As a non-American born and raised in not-America, I was somewhat surprised to read that the Florida legislature had, “passed a bill that makes it illegal to publicly voice three opinions (ideas, beliefs, perspectives)”.
Does this mean that were I to make my way to some location in the State of Florida, and express one of the three opinions you list, that I would immediately be arrested by the local constabulary and thrown into some dark and dank dungeon?
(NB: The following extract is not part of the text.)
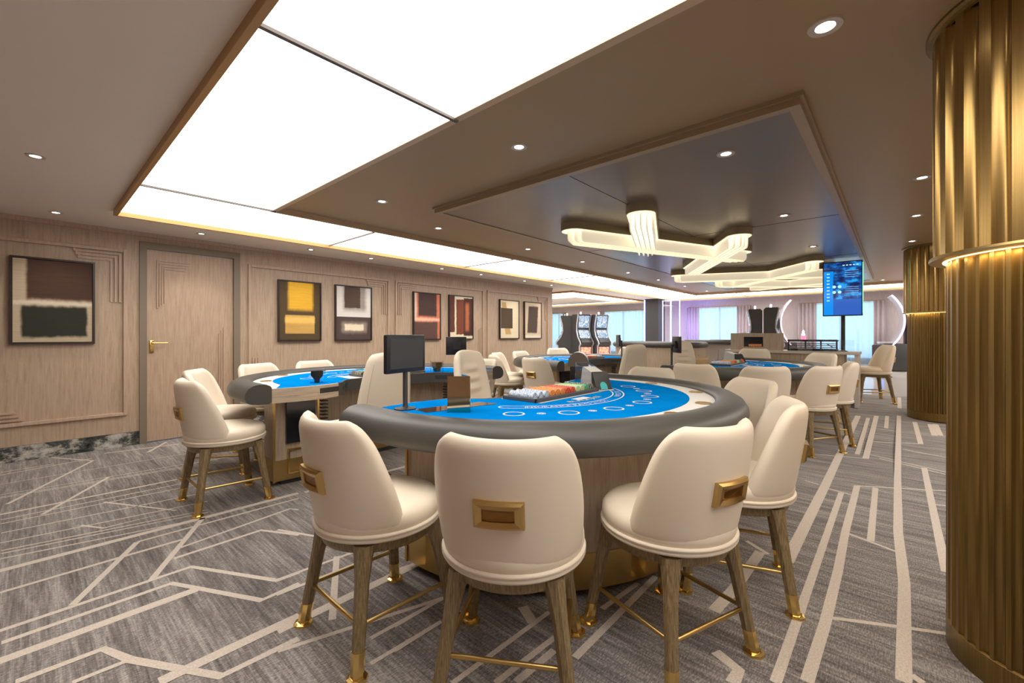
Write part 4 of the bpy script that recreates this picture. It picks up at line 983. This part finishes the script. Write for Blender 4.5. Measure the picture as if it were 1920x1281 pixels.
nz = k.noise(k.coord('Generated', (1,4,22)), 1, 4, .6)
base = k.ramp(k.noise(k.coord('Generated', (1,3,9)), 1, 3), [(.4, (.003,.008,.05)), (.52, (.004,.05,.20)), (.62, (.01,.22,.52))])
side = k.math('GREATER_THAN', sp.outputs[1], .74); side2 = k.math('MULTIPLY', side, k.math('LESS_THAN', sp.outputs[2], .84))
col = k.mix(side2, base, (.0,.16,.52))
low = k.math('MULTIPLY', k.math('LESS_THAN', sp.outputs[2], .30), k.math('SUBTRACT', 1, side)); col = k.mix(low, col, (.015,.07,.30)); k.l(col, k.b.inputs['Emission Color'])
bm = BM(); bx(bm, tx-.003, tx, ty-.222, ty+.222, tz-.39, tz+.39); sn = obj('screen', bm, m, hs)
bm = BM()
def sq(y0, y1, z0, z1, mi=0): bx(bm, tx-.005, tx-.003, ty+y0, ty+y1, tz+z0, tz+z1, mi=mi)
for yy, zz in ((.03,.03), (.095,.03), (.03,-.05), (.095,-.05)): tube(bm, [(tx-.005, ty+yy, tz+zz), (tx-.003, ty+yy, tz+zz)], .022, 20)
for i in range(9): sq(.150, .185, .22-.05*i, .235-.05*i)
for i in range(5): sq(-.19+.04*i, -.165+.04*i, .335, .35)
for i in range(4): sq(-.19, -.03, .26-.03*i, .263-.03*i); sq(-.19, -.03, .02-.03*i, .023-.03*i)
obj('screen_graphic', bm, mat('screen_pale_graphic', (.1,.2,.3), .3, emit=(.35,.62,.85), estr=.8), hs)
bm = BM(); bx(bm, tx+.004, tx+.03, ty-.242, ty-.2365, tz-.37, tz+.37); obj('edge_light', bm, M['led_green'], hs)

# ------------------------------------------------------------------ slot machines
SP = [(.0,0), (.50,0), (.50,.50), (.56,.56), (.55,.62), (.40,.80), (.33,1.0), (.34,1.2), (.42,1.50), (.40,1.53), (.06,1.53), (.0,1.48)]
def make_slot():
    e = empty('slot_machine')
    bm = BM(); prism_axis(bm, [(x*.96, z) for x, z in SP], -.24, .24); obj('cabinet', bm, M['slot_side'], e, smooth=.5)
    for s_ in (-1, 1):
        bm = BM(); path = SP[1:10]; w_ = .035
        for (x0, z0), (x1, z1) in zip(path, path[1:]):
            bx(bm, 0, math.hypot(x1-x0, z1-z0)+.004, -.014, .014, -w_/2, w_/2, rot=Matrix.Translation((x0, s_*.245, z0)) @ Matrix.Rotation(-math.atan2(z1-z0, x1-x0), 4, 'Y'))
        obj('side_trim', bm, M['slot_edge'], e)
    def plate(name, x0, z0, x1, z1, hw, m_, off=.02):
        bm = BM(); L = math.hypot(x1-x0, z1-z0); bx(bm, 0, L, -hw, hw, -off-.01, -.002, rot=Matrix.Translation((x0, 0, z0)) @ Matrix.Rotation(-math.atan2(z1-z0, x1-x0), 4, 'Y')); return obj(name, bm, m_, e)
    plate('upper_screen', .335, 1.10, .41, 1.48, .19, M['slot_screen']); plate('lower_screen', .46, .75, .335, 1.0, .19, M['slot_screen'])
    plate('button_deck', .56, .60, .47, .72, .2, M['black']); plate('belly_panel', .49, .12, .49, .46, .19, M['slot_art'], .012)
    bm = BM(); lathe(bm, [(0,1.52), (.03,1.52), (.03,1.56), (.022,1.575), (.032,1.585), (.032,1.61), (.0,1.625)], 20, (.2,0)); obj('candle_light', bm, mat('candle_white', (.9,.9,.9), .3, emit=(1,.9,.85), estr=.9), e, smooth=.6)
    return e
s0 = make_slot()
def slot(x, y, rz, label, sc_=1., grp='slot machines', first=[True]):
    o = s0 if first[0] else copy_tree(s0)
    first[0] = False
    o.location = (x, y, fz(x)); o.rotation_euler.z = math.radians(rz); o.scale = (sc_*(.8 if y < 3 else 1), sc_, sc_); tag(o, label, 'slot machine', grp)
slot(12.50, 8.32, 120, 'slot machine turned left, dark side showing, leftmost of the background trio')
slot(12.42, 8.08, -115, 'slot machine with lit screens in the middle of the background trio', 1.02)
slot(12.80, 7.62, -115, 'slot machine with lit screens, rightmost of the background trio')
slot(12.88, 2.64, 104, 'slot machine facing left, left one of the pair before the back wall', 1.0)
slot(12.86, 2.60, -78, 'slot machine facing right, right one of the pair before the back wall', 1.02)

def curved_slot(x, y, rz, label, edge, h=1.72):
    e = empty('curved_slot_machine', (x, y, fz(x)), math.radians(rz)); tag(e, label, 'slot machine', 'tall curved-screen slot machines')
    bm = BM(); bx(bm, -.42, .28, -.30, .30, 0, .62, .02); bx(bm, -.40, -.12, -.26, .26, .6, 1.3, .02); obj('cabinet', bm, M['slot_side'], e, smooth=.5)
    R = .85; c = (.42+.30, 1.15); pr = [(c[0]-R*math.cos(t), c[1]+R*math.sin(t)) for t in [math.radians(-42+84*i/16) for i in range(17)]]
    pr2 = [(c[0]-(R+.05)*math.cos(t), c[1]+(R+.05)*math.sin(t)) for t in [math.radians(-42+84*i/16) for i in range(17)]]
    off = .08
    bm = BM(); prism_axis(bm, [(a+off, b) for a, b in pr]+[(a+off, b) for a, b in pr2[::-1]], -.28, .28); obj('curved_screen', bm, M['slot_back'], e, smooth=.5)
    for s_ in (-1, 1):
        bm = BM(); tube(bm, [((a+a2)/2+off, s_*.29, (b+b2)/2) for (a, b), (a2, b2) in zip(pr, pr2)], .014, 8); obj('edge_light', bm, M[edge], e)
    bm = BM(); bx(bm, .0, .36, -.27, .27, .62, .66, .01); obj('button_deck', bm, M['slot_edge'], e)
curved_slot(13.5, -.04, 97, 'tall slot machine with purple-edged curved screen beside the rear column', 'led_purple')
curved_slot(13.5, 2.26, -76, 'tall slot machine with pink-edged curved screen, right of the dark pair', 'led_pink')

# background stools and a side table
def stool(x, y, rz, label, glow=False):
    e = empty('slot_stool', (x, y, fz(x)), math.radians(rz)); tag(e, label, 'stool', 'dark stools at the slot machines')
    bm = BM(); bx(bm, -.22, .22, -.22, .22, .42, .52, .03); obj('seat', bm, M['chair_dark'], e, smooth=.7)
    bm = BM(); bx(bm, -.25, -.17, -.21, .21, .5, .95, .035); obj('backrest', bm, M['chair_dark'], e, smooth=.7)
    bm = BM(); cyl(bm, 0, 0, .03, .42, .04); lathe(bm, [(0,0), (.26,0), (.24,.03), (.05,.05), (0,.05)], 28); obj('pedestal', bm, M['black_soft'], e, smooth=.6)
    if glow: e.scale = (.72, .72, .72)
    if glow: bm = BM(); lathe(bm, [(.045,.06), (.07,.06), (.07,.38), (.045,.38), (.045,.06)], 20); obj('glow_sleeve', bm, M['blue_glow'], e)
stool(11.75, 9.45, 60, 'dark upholstered stool at far left background window')
stool(11.9, 2.62, -20, 'dark upholstered stool left of the wood panel on the counter')
stool(12.1, .24, 180, 'dark stool with blue-glowing pedestal behind the side-on chair', True)

# ------------------------------------------------------------------ blue-lit glass partition and dark column
bm = BM(); bx(bm, 13.0, 13.5, 5.50, 5.95, fz(13), ZC); o = obj('dark_pillar', bm, M['slot_side']); tag(o, 'square charcoal pillar between two background windows', 'pillar')
bm = BM(); bx(bm, 12.975, 13.0, 5.93, 5.96, fz(13), ZC-.03); obj('edge_light', bm, M['led_blue'], o)
for y0, y1, lb in ((5.12, 5.37, 'left glass screen edged with blue light beside the charcoal pillar'), (4.84, 5.11, 'right glass screen edged with blue light, against the lavender glow')):
    e = empty('lit_glass_screen', (13.0, (y0+y1)/2, fz(13))); tag(e, lb, 'glass screen', 'blue-lit glass screens'); hw = (y1-y0)/2; zt = ZC-.08-fz(13)
    bm = BM(); bx(bm, -.005, .005, -hw+.012, hw-.012, 0, zt-.012); obj('pane', bm, M['glass'], e)
    bm = BM(); bx(bm, -.01, .01, -hw, -hw+.012, 0, zt); bx(bm, -.01, .01, hw-.012, hw, 0, zt); bx(bm, -.01, .01, -hw, hw, zt-.012, zt); obj('edge_light', bm, M['led_blue'], e)
ld = bpy.data.lights.new('blue_wall_wash', 'AREA'); ld.energy = 9; ld.color = (.25,.2,1); ld.size = .1; ld.size_y = 1.7; ld.shape = 'RECTANGLE'
lo = bpy.data.objects.new('blue_wall_wash', ld); C.objects.link(lo); lo.location = (13.7, 4.95, 1.4); lo.rotation_euler = (PI/2, 0, -PI/2)
# warm wash under each column ring
for x, y in ((2.41, -.482), (7.99, -.446)):
    for i in range(6):
        a = 2*PI*i/6+PI/6; ld = bpy.data.lights.new('column_wash', 'AREA'); ld.energy = .55; ld.color = (1,.72,.34); ld.shape = 'RECTANGLE'; ld.size = .3; ld.size_y = .01
        lo = bpy.data.objects.new('column_wash', ld); C.objects.link(lo); lo.location = (x+.343*math.cos(a), y+.343*math.sin(a), 1.482); lo.rotation_euler = (0, 0, a+PI/2)

# ------------------------------------------------------------------ curtains
def curtain(name, y0, y1, x, amp, wl, m_, label, grp, z0=.428, z1=2.085):
    bm = BM(); n = max(8, int((y1-y0)/wl*8)); zs = (z0, z1); rows = []
    for z in zs: rows.append([bm.verts.new((x+amp*math.sin(2*PI*(y0+(y1-y0)*i/n)/wl)+amp*.4*math.sin(2*PI*(y0+(y1-y0)*i/n)/wl*.37+1), y0+(y1-y0)*i/n, z)) for i in range(n+1)])
    for i in range(n): bm.faces.new((rows[0][i], rows[0][i+1], rows[1][i+1], rows[1][i]))
    o = obj(name, bm, m_, smooth=3.2)
    if m_ is not M['sheer']: md = o.modifiers.new('SOLIDIFY', 'SOLIDIFY'); md.thickness = .006
    tag(o, label, 'curtain', grp)
nm = ['far left window behind the slot machines', 'window left of the charcoal pillar', 'middle back window', 'right back window behind the portrait screen']
for i, ((a, b), s_) in enumerate(zip(WINS, nm)):
    dl, dr = (.05, .05) if i == 0 else (.0, .32) if i == 1 else (.36, .38) if i == 2 else (.22, .42)
    curtain('sheer_curtain', a-.03, b+.03, XE-.10, .018, .13, M['sheer'], 'sheer curtain over the ' + s_, 'sheer window curtains')
    if dr: curtain('drape', b-dr+.06, b+.07, XE-.17, .03, .09, M['drape'], 'mauve drape left of the ' + s_, 'mauve side drapes')
    if dl: curtain('drape', a-.07, a+dl-.06, XE-.17, .03, .09, M['drape'], 'mauve drape right of the ' + s_, 'mauve side drapes')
From reading your sources this does not seem to be the case. Rather, the legislation in question bars “mandatory workplace trainings (sic) about race or sex that could make some people feel guilt or anguish.” (theHill) Therefore, I suspect that the inestimable JS Mill would be inclined to approve of the law insofar as what it forbids is compulsory courses. He might, however, be inclined to wish to examine the details of the matter (the legislation and the court’s decision) more closely before proceeding to cite either dictionaries or works of philosophy.
My own impression, based on strictly casual examination of the media, is that “woke” is take to mean “far left” by much of the population. The right understands it to mean “commie racist socialist extreme left”. The center understands it to mean “strong views about the evils of racism and capitalism”. And the far left takes it to mean “the gospel truth”. I suspect that the word has a life expectancy of perhaps a decade.
My personal opinion is that most of the ideas advocated as “woke” by the far left go too far. I am certain that “woke’s” characterization of race relations is way off the mark. Its characterization of capitalism is dead wrong. Its characterization of environmental issues is schizophrenic: while rightly terrified of the threat of climate change, its prescriptive measures for attenuating the magnitude of the threat won’t work well, and its rejection of nuclear power is simply hypocritical.
Right on. Virtually nothing in public affairs is more important than free speech, and both political parties (i.e., the duopoly) are guilty of censorship, whether censorship of so-called “woke” speech, on the Republican side, or of alternative narratives to the Democratic narrative of the “unprovoked” Russian “invasion” of Ukraine.
Suppose I said to you (any you, any where) that the woke thing is a smoke screen, a ruse for anyone wishing to promote the interests, preferences and motives of a conservative ideology? I am not attaching any other labels here, because ideology, in this sense, is not a political party. The same goes for those opposed to critical race theory. People, still living, who rejected change because of interest, preference, motive AND generational inertia, find ways to hide their contrary views in plain sight. There are differences in the narrative ( read that: rhetoric), but the IPMs are the same. In the United States, there has always been rejection of rights, for someone, on some level. I have watched this for most of my life. At bottom—and there is one, beneath all those turtles—any notions of a homogenous, raceless population are rejected. It is status quo for conservatism. Anything else is ineffable twaddle, as JS Mill and others may have said.